People think they can build their own robotic arms for leas than a "real" robotic arm costs, but the do not account for wobble or repeatability.

With all due respect to the person who posted a design for a robotic arm made with RC servos on HN, I would like measurements of the repeatability. Have it draw the same pattern on a piece of paper every day for a week. Show me how closely the 7 lines overlap. I doubt that it can draw such a thing; it will tear the paper or get jammed without the strength to tear the paper.

Source: I've been building hobbyist robots since the 1980's, researched robots in the 1990's including a masters thesis, and teaching robotics for most of the last decade.

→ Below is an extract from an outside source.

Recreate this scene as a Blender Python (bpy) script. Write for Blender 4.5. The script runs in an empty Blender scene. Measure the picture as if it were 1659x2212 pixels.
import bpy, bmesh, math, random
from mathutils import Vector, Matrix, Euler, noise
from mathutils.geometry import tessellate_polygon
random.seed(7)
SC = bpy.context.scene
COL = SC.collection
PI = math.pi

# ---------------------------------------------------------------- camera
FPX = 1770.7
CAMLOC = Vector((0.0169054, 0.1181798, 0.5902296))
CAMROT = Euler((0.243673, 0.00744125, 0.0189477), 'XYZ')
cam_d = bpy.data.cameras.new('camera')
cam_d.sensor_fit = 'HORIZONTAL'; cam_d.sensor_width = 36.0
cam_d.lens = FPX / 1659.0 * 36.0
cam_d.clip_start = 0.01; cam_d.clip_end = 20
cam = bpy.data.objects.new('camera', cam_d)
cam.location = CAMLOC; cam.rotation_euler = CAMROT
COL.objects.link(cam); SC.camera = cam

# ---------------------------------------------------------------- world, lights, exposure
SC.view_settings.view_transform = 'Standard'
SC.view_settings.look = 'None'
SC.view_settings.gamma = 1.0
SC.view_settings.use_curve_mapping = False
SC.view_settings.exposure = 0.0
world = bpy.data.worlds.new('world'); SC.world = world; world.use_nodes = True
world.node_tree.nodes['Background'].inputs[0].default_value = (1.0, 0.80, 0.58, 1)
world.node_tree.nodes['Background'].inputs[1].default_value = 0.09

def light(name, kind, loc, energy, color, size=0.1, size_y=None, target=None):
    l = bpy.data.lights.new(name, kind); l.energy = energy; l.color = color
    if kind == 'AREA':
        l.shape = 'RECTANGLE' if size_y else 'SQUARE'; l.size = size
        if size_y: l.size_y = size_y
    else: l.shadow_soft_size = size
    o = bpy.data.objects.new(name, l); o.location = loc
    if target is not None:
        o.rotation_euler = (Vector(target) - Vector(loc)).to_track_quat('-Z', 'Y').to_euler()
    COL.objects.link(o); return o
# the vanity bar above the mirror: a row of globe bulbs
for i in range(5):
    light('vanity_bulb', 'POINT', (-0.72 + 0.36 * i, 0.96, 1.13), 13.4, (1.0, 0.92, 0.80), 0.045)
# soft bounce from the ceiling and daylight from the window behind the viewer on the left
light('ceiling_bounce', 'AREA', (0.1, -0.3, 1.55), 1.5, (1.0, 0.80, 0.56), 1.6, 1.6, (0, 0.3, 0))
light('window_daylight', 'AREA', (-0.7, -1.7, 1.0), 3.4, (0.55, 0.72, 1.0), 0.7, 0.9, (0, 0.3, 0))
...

The hobbyist market is pretty forgiving of repeatability issues. The Ender 3 introduced many people (myself included) to the 3D printing world and is known for its problems.


Horses for courses. Nobody's going be trying to weld car chassis with one of these, true, but also a hobbyist wouldn't want some ABB or FANUC or whatever industrial arm in their house where it could kill someone. These small light duty less-rigid robot arms are fine for what IMO is the really exciting stuff like modern machine learning control research, which is exactly what this guy's doing with them.

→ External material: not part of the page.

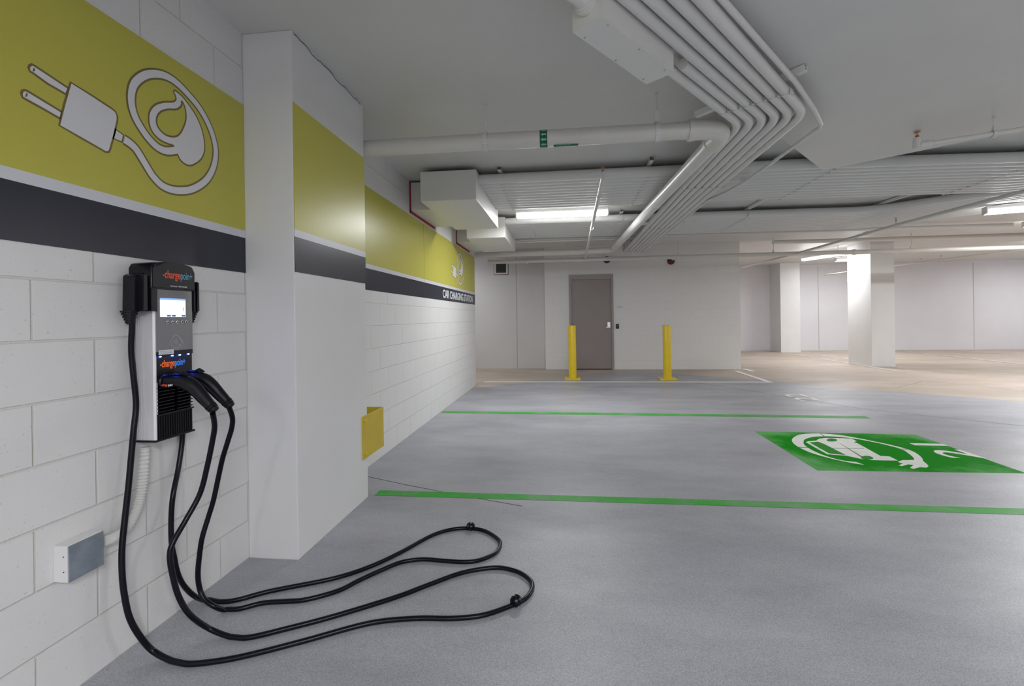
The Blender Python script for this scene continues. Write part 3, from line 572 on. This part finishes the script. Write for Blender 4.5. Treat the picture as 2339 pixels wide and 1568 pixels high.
b = B(); box(b, WX, -1.633, 1.358, 1.477, .405, .525, .002); obj('box_body', b, m_plaster, t)
b = B(); box(b, -1.6325, -1.629, 1.362, 1.478, .404, .523, .0008); cv = obj('cover_plate', b, m_galv, t)
for z in (.44, .49):
    b = B(); lathe2(b, (-1.645, 1.358, z), [(.0025, 0), (.0025, .001)], 10, 'y'); obj('screw', b, m_crack, t)

# yellow guard round the pillar foot
t = thing('corner_guard', 'bent yellow steel guard bolted to the pillar low behind its far edge', 'guard', (-1.5, 3.3, .28))
b = B(); box(b, PX, PX + .010, 3.095, 3.455, .288, .586, .001); obj('front_plate', b, m_yellow2, t)
b = B(); box(b, WX, PX, 3.447, 3.455, .288, .586); obj('return_plate', b, m_yellow2, t)
for z in (.325, .55):
    b = B(); lathe2(b, (PX + .010, 3.125, z), [(.012, 0), (.012, .006), (.005, .007), (.005, .014)], 8, 'x'); obj('bolt', b, m_yellow, t)

# bollards
def bollard(x, y, h, r, half, label):
    t = thing('bollard', label, 'bollard', (x, y, 0), 'yellow bollards in front of the door wall')
    b = B(); lathe2(b, (x, y, 0), [(r, .03), (r, h - .012), (r - .004, h - .004), (r - .014, h)], 32); obj('post', b, m_yellow, t, True)
    b = B(); box(b, x - half, x + half, y - half * .8, y + half * .8, .0012, .03, .003); bp_ = obj('base_plate', b, m_yellow, t)
    for sx in (-1, 1):
        for sy in (-1, 1):
            b = B(); lathe2(b, (x + sx * half * .8, y + sy * half * .6, .03), [(.013, 0), (.013, .01), (.006, .011), (.006, .02)], 6); obj('bolt', b, m_yellow, bp_)
bollard(.129, 9.50, 1.087, .078, .155, 'yellow steel bollard standing in front of the door')
bollard(1.977, 9.50, 1.076, .078, .165, 'yellow steel bollard standing right of the door, under the round bell')

# ------------------------------------------------------------ floor paint
def stripe(name, label, cat, pts, w, m, h=.0022):
    b = B(); ribbon(b, [(p[0], p[1], 0) for p in pts], w, (0, 0, 1), h)
    return tag(obj(name, b, m), label, cat)
stripe('parking_line', 'near wide green parking line running right from the pillar', 'painted line', [(-1.37, 3.256), (2, 3.262), (5.2, 3.27)], .10, m_gline, 0.0025)
stripe('parking_line', 'farther green parking line that stops short behind the green square', 'painted line', [(-1.66, 6.16), (1, 6.12), (3.6, 6.08)], .13, m_gline, 0.0028)
stripe('parking_line', 'long white parking line crossing just in front of the yellow bollards', 'painted line', [(-1.6, 9.1), (1.5, 9.13), (3.785, 9.14)], .10, m_wline, 0.0031)
stripe('parking_line', 'white parking line running back from the end of the long white line', 'painted line', [(3.735, 9.19), (3.76, 10.96)], .10, m_wline, 0.0034)
stripe('parking_line', 'short white line stub beside the corner of the door wall', 'painted line', [(4.09, 11.4), (4.11, 10.86)], .10, m_wline, 0.0037)
stripe('parking_line', 'white line on bare concrete running past the left side of the square column', 'painted line', [(7.1, 16.0), (7.02, 10.7)], .10, m_wline2, 0.0040)
stripe('parking_line', 'white line on bare concrete hidden partly behind the square column', 'painted line', [(7.67, 15.5), (7.62, 12.9)], .10, m_wline2, 0.0043)
stripe('parking_line', 'white line on bare concrete right of the square column, running to the far wall', 'painted line', [(10.93, 16.9), (10.67, 12.2), (10.6, 10.5)], .10, m_wline2, 0.0046)
stripe('parking_line', 'faint white line on bare concrete at the far right edge', 'painted line', [(14.2, 16.9), (14.1, 12.5)], .10, m_wline2, 0.0049)
S = DATA['SYM']
t = thing('floor_emblem', 'bright green painted square with white plug and car emblem on the grey floor', 'floor marking', (2.75, 4.6, 0))
F3 = lambda L, z: [(p[0], p[1], z) for p in L]
b = B(); prism(b, F3([(2.0, 5.285), (3.545, 5.235), (3.515, 4.035), (1.985, 3.995)], .0), (0, 0, .0024)); obj('green_square', b, m_gpatch, t)
b = B(); polyfill(b, F3([q[:2] for q in catmull([(*p, 0) for p in S['ring'][:18]], 4)] + [q[:2] for q in catmull([(*p, 0) for p in S['ring'][18:]], 4)], .0024), (0, 0, .0006)); obj('white_ring', b, m_wmark, t)
b = B(); polyfill(b, F3(S['plug'], .0026), (0, 0, .0008)); obj('plug_shape', b, m_wmark, t)
b = B(); polyfill(b, F3(S['car'], .0024), (0, 0, .0006)); cr = obj('car_shape', b, m_wmark, t)
mg = mat('green stencil paint', (.0, .24, .0), .6, spec=.1)
b = B(); polyfill(b, F3(S['window'], .003), (0, 0, .0006)); obj('car_window', b, mg, cr)
for w in S['wheel']:
    b = B(); polyfill(b, F3(catmull([(*p, 0) for p in w], 3, True) and [tuple(q)[:2] for q in catmull([(*p, 0) for p in w], 3, True)], .003), (0, 0, .0006)); obj('car_wheel', b, mg, cr)
for g in [S['axle']] + S['gap']:
    b = B(); polyfill(b, F3(g, .003), (0, 0, .0005)); obj('stencil_gap', b, m_joint2, t)
def number(s, label, x_base, y0, width, height):
    t = thing('stall_number', label, 'stall number', (x_base, y0, 0))
    o = text('digits', s, height / .70, m_wmark, t, (x_base, y0, .0036), (0, 1, 0), (-1, 0, 0), 1, .0004, bold=.004)
    ys = [v.co.y for v in o.data.vertices]; a, e = min(ys), max(ys); xs = [v.co.x for v in o.data.vertices]; xa, xe = min(xs), max(xs)
    for v in o.data.vertices:
        v.co.y = (v.co.y - a) / (e - a) * width; v.co.x = -(xe - v.co.x) / (xe - xa) * height
number('21', 'white stall number 21 painted at the right end of the green square', 3.54, 4.41, .47, .29)
number('22', 'white stall number 22 painted on the grey floor beyond the green lines', 3.64, 7.18, .58, .30)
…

https://github.com/adamb314/ServoProject

^Modifying cheap servos so that a robot arm can repeatedly insert a pencil lead. It's a lot of work though.

Most interesting application though fall out of the scope of old-fashioned robotic arms, i.e. when you need to sense the real world in a non controlled context. For instance to develop a robot that can trim wilted flowers, you'll need to measure the real world, and as soon as you do that, you can just sense your robot arm too, no need for fancy, ultra-precise actuators.

Look at this BOM: https://docs.google.com/document/d/1_3yhWjodSNNYlpxkRCPIlvIA...

Do you really need the $6,129.95 & $3,549.95 robot arms for the kind of application described ? I doubt it. I'm not a robotician, and would love some feeback on this idea.


Is this not something that can be addressed with cameras and (maybe) learnt approaches now? You don't need blind repeatability if you've got good visual monitoring to close the control loop, you just (just!) need good accuracy and low latency from video to motor control.


Why not just throw a SteamVR/Vive laser tracker onto the end of the arm and use that to close the loop? They claim sub-mm precision at room-sized distances, so it should be even better if you had it basically mounted on the base. If you wanted to get fancier you could build it into the end effector w/ one of these? https://tundra-labs.com/products/tl448k6d-vr-system-in-packa...


Why are you so negative towards this? It's just an Open source project... who cares how good it is. It's a great way to learn, and play, and experiment.


That post is in the category „all knew it was impsossible until some stupid with no idea made it“

That somebody was 4 decades failing, does not mean that at some point it won‘t be possible. In the last 4 decades the prices have lowered and the quality is much better in the RC world, if you know where to buy.


> Why are you so negative towards this? It's just an Open source project... who cares how good it is. It's a great way to learn, and play, and experiment.

I did not mean to criticize a hobbyist project for existing.

I meant to say "There is a reason there is no standard hobbyist-grade robotic arm."